Each line from the beginning of the data below through the line containing "from mathutils import Vector, Matrix" should be repeated exactly, please.

--------

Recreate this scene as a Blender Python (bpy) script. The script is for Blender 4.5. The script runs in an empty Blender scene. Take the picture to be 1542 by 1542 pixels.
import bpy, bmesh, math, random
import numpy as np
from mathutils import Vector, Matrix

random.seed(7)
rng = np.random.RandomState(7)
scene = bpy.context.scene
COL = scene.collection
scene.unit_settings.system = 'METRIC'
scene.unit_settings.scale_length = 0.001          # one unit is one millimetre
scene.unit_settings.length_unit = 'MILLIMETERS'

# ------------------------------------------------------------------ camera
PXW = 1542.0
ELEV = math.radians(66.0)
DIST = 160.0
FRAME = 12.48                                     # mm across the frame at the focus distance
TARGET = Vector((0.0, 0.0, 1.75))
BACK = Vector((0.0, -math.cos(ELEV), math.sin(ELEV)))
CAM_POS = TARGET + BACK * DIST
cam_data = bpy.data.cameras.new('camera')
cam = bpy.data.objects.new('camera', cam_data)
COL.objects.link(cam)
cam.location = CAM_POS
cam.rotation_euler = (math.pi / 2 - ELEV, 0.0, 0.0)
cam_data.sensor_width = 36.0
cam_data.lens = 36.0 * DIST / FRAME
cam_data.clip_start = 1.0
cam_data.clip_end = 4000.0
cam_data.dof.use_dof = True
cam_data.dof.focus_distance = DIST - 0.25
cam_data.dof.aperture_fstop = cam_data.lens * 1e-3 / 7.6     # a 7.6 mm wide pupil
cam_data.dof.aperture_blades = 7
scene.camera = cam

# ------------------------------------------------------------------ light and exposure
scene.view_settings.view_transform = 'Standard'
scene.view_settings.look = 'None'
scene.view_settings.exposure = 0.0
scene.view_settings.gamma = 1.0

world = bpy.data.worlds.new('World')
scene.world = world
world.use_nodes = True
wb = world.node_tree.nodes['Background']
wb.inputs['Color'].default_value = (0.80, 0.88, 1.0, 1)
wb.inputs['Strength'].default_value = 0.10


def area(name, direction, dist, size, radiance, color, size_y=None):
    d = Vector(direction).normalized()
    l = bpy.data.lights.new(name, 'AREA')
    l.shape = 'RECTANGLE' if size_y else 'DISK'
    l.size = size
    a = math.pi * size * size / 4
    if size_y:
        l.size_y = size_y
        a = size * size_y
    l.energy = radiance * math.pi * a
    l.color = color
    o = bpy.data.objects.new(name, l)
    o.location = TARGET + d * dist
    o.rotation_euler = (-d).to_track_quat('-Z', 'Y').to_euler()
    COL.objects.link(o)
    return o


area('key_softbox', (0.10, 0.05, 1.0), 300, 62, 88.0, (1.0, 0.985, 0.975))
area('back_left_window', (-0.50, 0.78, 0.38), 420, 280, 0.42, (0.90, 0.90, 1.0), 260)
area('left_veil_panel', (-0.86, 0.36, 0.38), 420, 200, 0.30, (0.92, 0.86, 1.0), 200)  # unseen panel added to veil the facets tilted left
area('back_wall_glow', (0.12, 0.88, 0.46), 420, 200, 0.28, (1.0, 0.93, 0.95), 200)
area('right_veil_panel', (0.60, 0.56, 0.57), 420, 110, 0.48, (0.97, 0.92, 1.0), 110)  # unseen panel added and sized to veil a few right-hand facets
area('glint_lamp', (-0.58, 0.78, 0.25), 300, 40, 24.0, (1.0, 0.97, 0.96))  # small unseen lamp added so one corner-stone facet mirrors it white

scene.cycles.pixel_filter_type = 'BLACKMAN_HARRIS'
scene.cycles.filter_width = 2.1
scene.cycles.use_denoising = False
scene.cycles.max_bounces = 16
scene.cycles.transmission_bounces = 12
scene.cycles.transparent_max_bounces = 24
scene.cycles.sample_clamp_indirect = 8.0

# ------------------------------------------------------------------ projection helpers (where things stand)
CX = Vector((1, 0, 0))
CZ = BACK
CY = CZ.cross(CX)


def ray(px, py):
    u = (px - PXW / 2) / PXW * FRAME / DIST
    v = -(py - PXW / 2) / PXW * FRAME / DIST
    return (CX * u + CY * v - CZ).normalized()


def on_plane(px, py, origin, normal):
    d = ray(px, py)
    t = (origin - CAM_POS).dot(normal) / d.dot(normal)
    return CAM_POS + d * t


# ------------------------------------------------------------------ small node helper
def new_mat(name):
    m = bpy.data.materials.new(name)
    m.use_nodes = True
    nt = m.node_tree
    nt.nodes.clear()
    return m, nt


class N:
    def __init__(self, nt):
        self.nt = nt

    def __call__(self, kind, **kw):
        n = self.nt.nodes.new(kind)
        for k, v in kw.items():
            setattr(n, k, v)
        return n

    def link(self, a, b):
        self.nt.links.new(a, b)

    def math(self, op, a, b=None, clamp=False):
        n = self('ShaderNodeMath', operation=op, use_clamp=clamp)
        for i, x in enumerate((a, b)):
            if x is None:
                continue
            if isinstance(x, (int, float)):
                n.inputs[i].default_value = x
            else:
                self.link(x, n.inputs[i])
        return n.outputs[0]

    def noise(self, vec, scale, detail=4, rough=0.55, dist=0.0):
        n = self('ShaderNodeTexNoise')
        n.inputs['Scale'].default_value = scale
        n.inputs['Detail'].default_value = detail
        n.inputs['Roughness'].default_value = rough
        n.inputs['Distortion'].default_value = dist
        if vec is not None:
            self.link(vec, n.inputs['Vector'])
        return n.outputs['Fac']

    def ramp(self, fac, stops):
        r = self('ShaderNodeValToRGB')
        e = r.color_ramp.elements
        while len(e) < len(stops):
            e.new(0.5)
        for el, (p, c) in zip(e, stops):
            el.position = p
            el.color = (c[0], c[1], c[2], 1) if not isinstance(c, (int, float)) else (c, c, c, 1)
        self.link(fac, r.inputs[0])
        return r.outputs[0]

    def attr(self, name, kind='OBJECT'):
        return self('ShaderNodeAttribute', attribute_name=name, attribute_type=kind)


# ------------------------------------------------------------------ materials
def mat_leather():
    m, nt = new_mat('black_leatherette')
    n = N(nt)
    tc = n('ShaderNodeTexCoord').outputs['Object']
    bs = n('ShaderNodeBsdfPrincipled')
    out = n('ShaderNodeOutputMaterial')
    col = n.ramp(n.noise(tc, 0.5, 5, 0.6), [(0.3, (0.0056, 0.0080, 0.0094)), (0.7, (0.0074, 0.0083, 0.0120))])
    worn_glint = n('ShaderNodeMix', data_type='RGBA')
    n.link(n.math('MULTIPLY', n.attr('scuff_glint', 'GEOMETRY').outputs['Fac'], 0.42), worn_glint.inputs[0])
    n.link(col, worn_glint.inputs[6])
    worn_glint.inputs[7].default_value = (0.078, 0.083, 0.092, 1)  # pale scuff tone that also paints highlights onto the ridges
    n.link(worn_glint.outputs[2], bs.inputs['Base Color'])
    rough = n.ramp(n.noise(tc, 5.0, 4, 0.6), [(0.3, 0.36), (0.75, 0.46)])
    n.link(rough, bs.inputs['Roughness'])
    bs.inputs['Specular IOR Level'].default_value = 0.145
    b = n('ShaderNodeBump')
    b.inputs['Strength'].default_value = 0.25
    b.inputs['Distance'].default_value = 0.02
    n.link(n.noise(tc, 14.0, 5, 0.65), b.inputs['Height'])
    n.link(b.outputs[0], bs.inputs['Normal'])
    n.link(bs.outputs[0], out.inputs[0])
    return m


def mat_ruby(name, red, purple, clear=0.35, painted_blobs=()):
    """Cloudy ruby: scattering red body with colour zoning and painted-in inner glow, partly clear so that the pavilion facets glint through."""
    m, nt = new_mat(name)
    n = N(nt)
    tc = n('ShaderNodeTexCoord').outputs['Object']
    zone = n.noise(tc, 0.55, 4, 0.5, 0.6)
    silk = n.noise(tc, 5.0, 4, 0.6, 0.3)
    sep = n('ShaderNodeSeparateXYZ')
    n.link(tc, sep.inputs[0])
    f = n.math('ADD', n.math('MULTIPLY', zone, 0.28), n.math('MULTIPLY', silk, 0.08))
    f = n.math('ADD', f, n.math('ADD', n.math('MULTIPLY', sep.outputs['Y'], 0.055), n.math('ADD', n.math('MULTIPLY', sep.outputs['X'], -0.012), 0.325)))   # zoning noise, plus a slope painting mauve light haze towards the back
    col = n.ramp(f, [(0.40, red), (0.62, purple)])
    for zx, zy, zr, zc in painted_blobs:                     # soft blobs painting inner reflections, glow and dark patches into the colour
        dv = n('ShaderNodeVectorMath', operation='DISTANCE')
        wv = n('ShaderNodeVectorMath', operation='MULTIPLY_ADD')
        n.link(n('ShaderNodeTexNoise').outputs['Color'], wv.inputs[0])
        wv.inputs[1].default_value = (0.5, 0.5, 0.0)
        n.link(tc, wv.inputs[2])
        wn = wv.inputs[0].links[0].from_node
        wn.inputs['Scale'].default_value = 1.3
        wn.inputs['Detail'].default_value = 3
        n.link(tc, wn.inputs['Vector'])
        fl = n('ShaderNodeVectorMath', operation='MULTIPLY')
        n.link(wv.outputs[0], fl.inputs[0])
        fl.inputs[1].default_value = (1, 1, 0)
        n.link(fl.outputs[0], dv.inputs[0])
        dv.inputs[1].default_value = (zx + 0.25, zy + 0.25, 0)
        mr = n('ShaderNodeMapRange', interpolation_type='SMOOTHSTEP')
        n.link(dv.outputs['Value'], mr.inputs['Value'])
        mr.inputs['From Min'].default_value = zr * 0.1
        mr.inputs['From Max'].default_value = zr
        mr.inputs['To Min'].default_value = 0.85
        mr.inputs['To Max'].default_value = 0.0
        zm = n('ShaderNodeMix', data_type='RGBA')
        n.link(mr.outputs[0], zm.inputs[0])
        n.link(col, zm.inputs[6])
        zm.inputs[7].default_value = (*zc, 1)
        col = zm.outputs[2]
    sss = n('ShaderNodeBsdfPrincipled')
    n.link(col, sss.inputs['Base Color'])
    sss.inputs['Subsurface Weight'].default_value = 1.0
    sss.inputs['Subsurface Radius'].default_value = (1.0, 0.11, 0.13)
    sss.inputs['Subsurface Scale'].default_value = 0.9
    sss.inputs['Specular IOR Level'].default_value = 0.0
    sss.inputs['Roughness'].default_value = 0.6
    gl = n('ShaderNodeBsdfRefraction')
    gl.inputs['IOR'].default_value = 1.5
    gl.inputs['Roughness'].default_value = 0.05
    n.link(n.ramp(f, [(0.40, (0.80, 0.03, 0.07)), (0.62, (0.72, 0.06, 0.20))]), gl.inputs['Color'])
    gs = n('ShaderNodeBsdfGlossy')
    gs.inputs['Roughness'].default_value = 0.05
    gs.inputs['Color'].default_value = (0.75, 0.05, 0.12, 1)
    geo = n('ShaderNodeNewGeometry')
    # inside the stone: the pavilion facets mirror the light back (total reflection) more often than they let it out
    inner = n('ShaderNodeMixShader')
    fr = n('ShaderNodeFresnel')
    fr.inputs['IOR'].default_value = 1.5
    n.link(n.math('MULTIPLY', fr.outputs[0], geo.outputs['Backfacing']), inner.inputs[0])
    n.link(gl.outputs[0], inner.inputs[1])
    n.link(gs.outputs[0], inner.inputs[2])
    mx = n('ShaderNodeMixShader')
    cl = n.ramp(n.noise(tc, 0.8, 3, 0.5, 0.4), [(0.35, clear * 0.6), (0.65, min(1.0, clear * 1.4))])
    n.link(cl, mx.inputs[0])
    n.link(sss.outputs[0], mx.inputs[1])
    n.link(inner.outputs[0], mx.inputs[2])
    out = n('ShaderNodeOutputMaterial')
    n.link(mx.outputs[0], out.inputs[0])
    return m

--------

WRITTEN RESPONSE =>
Recreate this scene as a Blender Python (bpy) script. The script is for Blender 4.5. The script runs in an empty Blender scene. Take the picture to be 1542 by 1542 pixels.
import bpy, bmesh, math, random
import numpy as np
from mathutils import Vector, Matrix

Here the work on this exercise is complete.